Christmas Gaming Fun That Highlights a Terrible Sexism

Over Christmas, when the turkey and mince pies had settled, I – like many others – came together with my friends and family to show off and play with our new and shiny toys. My boyfriend’s younger brother – an eager gamer – had got lots of new titles for his Xbox and PC and was super-duper excited to try them out. In a fervour, all of the men suddenly disappeared into a back room to play. I was invited to join, the only girl among boys, and not being one for Doctor Who, I accepted. A couple of hours later, I had emerged runner-up. The men were surprised, near shocked, even, that I was as good as I was. I was left baffled by their reactions – why was it so implausible that I’d be good at an online game simply because I was born with different reproductive organs?

It got me thinking, and researching, and I came across similar sentiment towards women wherever I looked – from casual gaming situations like my Christmas night to the big-money world of competitive gaming, where women are gender pariahs.

Competitive gaming, or, to those in the know, e-sports, is one of the fastest growing sports in the world, expanding at a furious pace as the developed world advances in both interactive technology and graphics capabilities. With a regular global audience of over 200 million people, the specialist firm Deloitte has estimated that revenue from e-sports has risen 25% in 2016 alone, and is now worth over £400m.

A sport without physical advantages or limitations, competitive gaming benefits from having an almost-unique even platform between the sexes, so you would think that it would be an environment within which female gamers would thrive, right? Wrong. Despite the elimination of a physical disadvantage, the most popular e-games are still overwhelmingly played by men. In fact, I didn’t have to look very far into the topic to discover that very few women actually enter the world of professional gaming in the first place, and many who do face the challenges of sexual and mental harassment and a pay-gap of epic proportions.

I found an extremely revealing interview on the BBC website with Steph Harvey, one of the most successful e-gamers in the world from either the female or male gender. In the interview, she spoke about how as little as 5% of professional gamers were women, despite the gaming rate in the general public being almost equal between the sexes. She states: “It’s still a ‘boy’s club’ so as a woman you’re automatically judged for being different,” Steph goes on to describe the sickening abuse she’s suffered from her colleagues and viewers, including frequent rape threats – simply because she’s female: “The way I get harassed is about what they would do to my body, about why I don’t deserve to be there because I use my sexuality – it’s all extremely graphic.” Despite being one of the world’s elite, the abuse and ill-attitude has began to make her think twice about her work, and the effort she puts in to improving ideologies in the community: “Why do I do this if my community hate me?
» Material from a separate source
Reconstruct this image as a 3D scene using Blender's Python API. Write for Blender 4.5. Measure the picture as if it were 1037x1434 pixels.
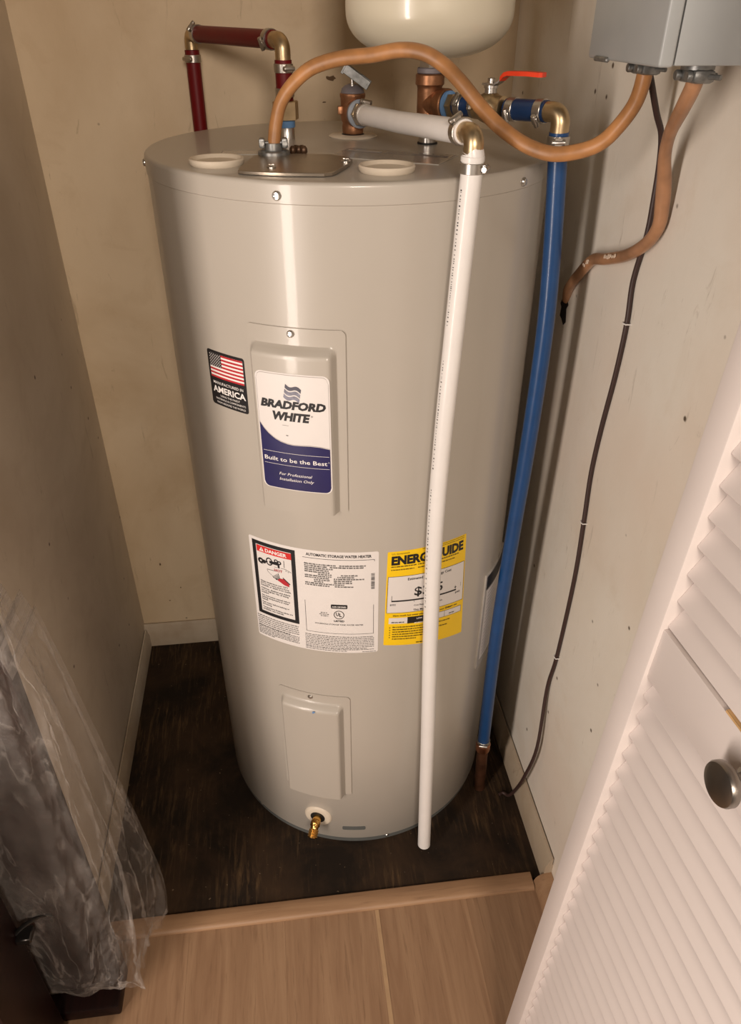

Because I am a feminist, because I believe women have a place in gaming.”

But for women like Steph, the harassment is only the first hurdle towards a seemingly impregnable glass ceiling. The prize money offered in female-only tournaments = competitions that are extremely desirable environments to women gamers because of the eradication of condescension and harassment – highlights an incredible disparity in potential earnings. As a base example, my research showed that the recent Paris e-sport World tournament had a winning prize of £60,000 in the mixed competition – where there are very few women – while the female-only competition had a winning prize of just £12,000. It’s a vicious cycle where women earn less because nobody watches the secondary competition over the main event, but in turn women find themselves strongly discouraged to compete in that main event. Less money made by female teams leads to fewer sponsors, which leads to reduced coverage. In her interview, Steph acknowledges this: “… in the end you need money to compete but ultimately the goal is that these female tournaments don’t exist any more because there’s no need for it.”
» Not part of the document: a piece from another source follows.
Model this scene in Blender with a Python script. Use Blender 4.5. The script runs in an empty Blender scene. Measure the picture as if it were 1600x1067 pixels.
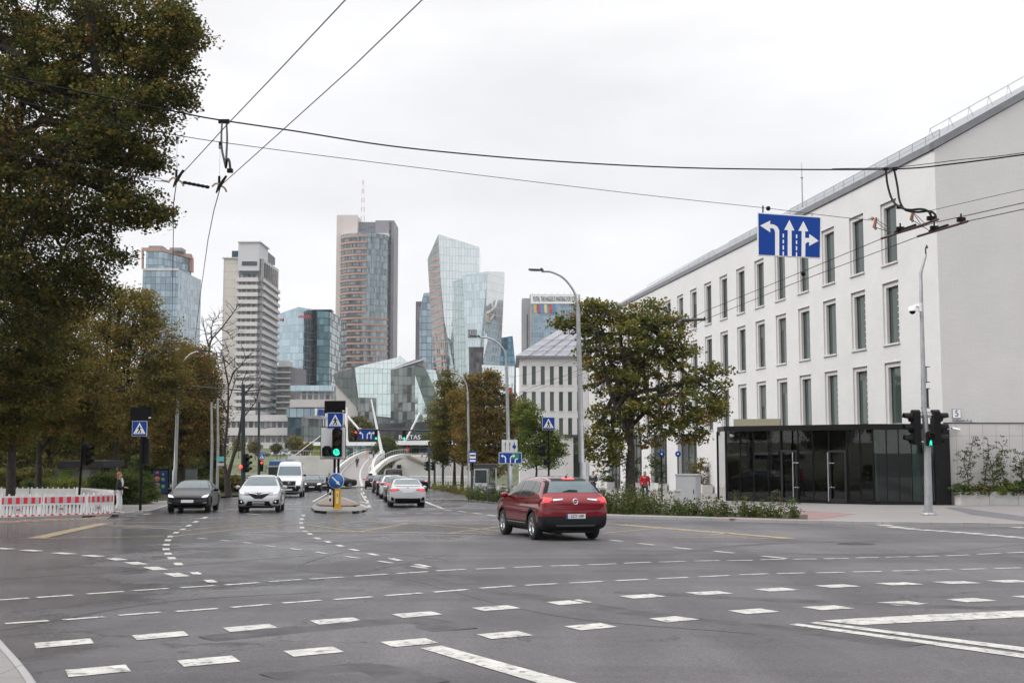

But Steph, and many others, are hopeful for a more equal future. Twitch, the première online gaming livestreaming and interaction site, and its partners have taken huge steps this year on trying to tackle the rampant misogyny on its own site. Steph herself has founded Misscliks, which promotes and encourages female presences and heroes in the gaming community. She finishes: “We’ll see mainstream gamers becoming more diverse and if I can inspire one person then it would have been worth it.”

If my experience on Christmas night is anything to go by, we can only hope she’s right.